▸ **Supplied information**

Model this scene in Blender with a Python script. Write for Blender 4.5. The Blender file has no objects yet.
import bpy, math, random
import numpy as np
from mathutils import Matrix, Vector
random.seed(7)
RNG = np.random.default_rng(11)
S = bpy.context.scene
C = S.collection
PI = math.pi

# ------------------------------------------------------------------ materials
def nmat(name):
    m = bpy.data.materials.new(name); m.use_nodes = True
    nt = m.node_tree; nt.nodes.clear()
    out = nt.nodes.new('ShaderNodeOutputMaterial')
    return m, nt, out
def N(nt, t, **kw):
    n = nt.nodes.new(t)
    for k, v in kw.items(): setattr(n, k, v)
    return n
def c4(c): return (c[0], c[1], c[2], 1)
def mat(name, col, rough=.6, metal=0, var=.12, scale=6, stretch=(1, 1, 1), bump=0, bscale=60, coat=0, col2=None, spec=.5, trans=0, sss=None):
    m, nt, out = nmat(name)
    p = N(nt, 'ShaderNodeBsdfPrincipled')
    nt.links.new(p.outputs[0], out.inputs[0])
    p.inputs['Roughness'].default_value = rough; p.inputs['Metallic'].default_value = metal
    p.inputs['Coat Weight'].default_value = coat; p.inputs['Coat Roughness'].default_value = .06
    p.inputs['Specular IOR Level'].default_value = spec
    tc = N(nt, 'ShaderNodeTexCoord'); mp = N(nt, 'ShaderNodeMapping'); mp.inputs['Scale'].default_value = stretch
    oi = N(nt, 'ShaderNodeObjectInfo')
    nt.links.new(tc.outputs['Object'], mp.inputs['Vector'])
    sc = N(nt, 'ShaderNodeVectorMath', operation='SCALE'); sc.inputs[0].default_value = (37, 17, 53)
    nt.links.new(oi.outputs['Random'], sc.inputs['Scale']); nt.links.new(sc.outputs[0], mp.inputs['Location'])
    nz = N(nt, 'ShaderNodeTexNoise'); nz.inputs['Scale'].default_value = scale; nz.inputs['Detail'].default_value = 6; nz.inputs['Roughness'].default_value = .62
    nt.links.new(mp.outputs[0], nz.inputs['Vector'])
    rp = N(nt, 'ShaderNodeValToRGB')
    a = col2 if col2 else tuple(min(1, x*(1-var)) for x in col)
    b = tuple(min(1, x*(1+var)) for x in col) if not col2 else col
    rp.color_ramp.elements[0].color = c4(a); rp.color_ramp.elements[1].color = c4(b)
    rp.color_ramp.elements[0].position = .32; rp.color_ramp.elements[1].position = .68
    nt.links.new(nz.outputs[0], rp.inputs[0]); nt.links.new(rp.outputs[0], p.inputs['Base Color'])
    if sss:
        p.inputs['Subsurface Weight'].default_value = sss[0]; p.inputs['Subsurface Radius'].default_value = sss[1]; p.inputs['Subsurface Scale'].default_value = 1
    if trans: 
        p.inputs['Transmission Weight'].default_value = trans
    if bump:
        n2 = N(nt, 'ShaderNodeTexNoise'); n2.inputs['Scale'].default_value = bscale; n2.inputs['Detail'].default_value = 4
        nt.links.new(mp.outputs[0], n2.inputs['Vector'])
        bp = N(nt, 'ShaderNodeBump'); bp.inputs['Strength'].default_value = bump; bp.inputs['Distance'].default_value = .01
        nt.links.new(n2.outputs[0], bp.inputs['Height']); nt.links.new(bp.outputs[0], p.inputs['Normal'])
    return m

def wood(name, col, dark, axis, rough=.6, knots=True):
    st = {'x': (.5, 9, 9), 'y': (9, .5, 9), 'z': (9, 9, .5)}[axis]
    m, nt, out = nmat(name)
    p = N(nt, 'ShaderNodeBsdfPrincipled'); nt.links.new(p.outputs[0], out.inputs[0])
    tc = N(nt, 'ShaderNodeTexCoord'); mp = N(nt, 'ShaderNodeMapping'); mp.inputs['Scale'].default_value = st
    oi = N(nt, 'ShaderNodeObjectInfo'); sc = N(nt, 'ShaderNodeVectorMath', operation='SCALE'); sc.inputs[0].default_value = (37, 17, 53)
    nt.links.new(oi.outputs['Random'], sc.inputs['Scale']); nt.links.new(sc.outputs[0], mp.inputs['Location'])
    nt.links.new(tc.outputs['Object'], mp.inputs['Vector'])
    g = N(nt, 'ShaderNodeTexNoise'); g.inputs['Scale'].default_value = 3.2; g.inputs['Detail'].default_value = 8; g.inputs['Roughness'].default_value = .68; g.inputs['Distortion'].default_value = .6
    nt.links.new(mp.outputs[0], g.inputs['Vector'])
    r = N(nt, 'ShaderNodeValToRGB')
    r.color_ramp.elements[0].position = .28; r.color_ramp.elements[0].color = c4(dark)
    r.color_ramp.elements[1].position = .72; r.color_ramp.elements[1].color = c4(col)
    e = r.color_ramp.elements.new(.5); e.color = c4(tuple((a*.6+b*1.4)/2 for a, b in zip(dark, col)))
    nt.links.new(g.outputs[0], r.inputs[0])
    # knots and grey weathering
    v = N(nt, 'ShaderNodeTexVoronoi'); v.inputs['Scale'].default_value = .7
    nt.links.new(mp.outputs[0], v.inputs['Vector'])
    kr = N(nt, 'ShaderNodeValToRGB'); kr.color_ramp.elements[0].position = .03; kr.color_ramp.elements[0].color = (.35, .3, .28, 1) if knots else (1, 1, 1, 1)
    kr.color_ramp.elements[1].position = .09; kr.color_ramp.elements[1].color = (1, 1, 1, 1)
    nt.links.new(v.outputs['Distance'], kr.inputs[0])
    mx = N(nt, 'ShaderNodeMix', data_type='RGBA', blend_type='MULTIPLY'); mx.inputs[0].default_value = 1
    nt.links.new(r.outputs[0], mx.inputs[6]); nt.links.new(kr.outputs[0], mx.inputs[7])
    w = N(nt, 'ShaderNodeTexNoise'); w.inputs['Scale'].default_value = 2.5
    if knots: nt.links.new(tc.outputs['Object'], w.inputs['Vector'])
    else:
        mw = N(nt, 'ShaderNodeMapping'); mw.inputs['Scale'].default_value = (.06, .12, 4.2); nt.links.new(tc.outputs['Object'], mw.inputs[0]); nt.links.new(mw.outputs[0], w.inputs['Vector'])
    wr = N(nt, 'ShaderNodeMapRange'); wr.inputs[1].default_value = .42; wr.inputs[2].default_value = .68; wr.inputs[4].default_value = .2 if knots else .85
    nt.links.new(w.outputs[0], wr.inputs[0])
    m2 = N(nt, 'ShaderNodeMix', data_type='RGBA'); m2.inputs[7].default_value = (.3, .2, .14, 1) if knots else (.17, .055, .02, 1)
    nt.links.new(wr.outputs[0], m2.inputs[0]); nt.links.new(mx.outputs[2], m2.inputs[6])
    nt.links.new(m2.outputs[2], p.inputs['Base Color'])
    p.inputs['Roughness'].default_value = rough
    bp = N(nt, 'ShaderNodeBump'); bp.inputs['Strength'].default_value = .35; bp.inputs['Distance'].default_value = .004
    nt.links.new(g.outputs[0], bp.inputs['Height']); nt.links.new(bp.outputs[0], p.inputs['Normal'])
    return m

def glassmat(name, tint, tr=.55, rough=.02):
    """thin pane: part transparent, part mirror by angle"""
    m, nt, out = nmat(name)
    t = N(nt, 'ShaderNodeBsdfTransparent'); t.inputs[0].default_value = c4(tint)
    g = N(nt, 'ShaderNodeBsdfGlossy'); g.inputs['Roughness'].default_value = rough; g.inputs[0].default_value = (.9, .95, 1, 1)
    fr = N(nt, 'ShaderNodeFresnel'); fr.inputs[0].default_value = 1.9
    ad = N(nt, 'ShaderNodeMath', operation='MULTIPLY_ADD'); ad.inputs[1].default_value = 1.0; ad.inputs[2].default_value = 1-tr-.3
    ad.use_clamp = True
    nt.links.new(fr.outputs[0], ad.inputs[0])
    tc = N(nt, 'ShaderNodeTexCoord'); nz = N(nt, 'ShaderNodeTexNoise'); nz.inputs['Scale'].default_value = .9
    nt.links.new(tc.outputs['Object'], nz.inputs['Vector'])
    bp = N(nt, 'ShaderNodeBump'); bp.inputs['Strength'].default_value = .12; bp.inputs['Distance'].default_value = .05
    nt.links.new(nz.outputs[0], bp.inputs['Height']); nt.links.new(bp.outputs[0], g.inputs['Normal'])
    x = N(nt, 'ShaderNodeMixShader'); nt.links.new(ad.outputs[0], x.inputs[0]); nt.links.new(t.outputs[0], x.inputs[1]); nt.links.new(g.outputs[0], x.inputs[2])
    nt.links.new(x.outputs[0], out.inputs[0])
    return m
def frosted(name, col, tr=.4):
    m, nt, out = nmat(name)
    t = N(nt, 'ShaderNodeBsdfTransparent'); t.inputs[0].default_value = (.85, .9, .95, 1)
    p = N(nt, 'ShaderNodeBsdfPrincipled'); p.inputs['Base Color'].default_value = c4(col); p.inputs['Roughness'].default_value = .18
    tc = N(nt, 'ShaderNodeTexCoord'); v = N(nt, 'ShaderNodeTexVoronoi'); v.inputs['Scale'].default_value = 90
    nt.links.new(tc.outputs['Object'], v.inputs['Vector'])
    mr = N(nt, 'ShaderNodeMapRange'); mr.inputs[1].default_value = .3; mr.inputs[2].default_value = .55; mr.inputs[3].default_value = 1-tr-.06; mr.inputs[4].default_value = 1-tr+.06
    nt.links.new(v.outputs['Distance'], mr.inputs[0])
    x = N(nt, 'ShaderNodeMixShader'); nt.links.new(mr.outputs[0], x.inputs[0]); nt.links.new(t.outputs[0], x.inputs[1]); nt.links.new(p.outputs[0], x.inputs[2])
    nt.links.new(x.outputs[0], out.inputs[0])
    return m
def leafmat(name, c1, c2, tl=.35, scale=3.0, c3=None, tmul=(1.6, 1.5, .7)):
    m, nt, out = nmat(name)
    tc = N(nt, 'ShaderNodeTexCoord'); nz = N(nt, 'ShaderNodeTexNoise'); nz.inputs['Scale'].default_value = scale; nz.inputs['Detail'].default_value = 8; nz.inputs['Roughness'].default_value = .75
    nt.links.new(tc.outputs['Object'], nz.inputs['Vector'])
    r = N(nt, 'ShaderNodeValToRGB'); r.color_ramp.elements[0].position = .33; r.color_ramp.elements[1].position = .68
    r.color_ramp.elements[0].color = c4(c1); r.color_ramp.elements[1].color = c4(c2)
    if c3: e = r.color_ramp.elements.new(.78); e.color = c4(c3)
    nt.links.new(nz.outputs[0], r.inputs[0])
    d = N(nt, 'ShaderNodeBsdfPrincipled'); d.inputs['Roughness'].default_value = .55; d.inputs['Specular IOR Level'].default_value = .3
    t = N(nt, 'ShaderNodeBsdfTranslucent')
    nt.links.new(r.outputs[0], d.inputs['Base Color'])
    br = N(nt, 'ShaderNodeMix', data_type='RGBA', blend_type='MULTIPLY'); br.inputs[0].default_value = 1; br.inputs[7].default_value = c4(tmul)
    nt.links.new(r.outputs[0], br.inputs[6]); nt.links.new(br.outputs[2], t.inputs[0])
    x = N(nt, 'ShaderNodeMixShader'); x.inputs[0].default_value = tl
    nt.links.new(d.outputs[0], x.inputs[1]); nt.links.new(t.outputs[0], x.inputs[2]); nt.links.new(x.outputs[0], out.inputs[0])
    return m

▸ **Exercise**
Quote exactly the first line of the data and every line after it through the one holding "PI = math.pi".

▸ **Reply to the exercise**
Model this scene in Blender with a Python script. Write for Blender 4.5. The Blender file has no objects yet.
import bpy, math, random
import numpy as np
from mathutils import Matrix, Vector
random.seed(7)
RNG = np.random.default_rng(11)
S = bpy.context.scene
C = S.collection
PI = math.pi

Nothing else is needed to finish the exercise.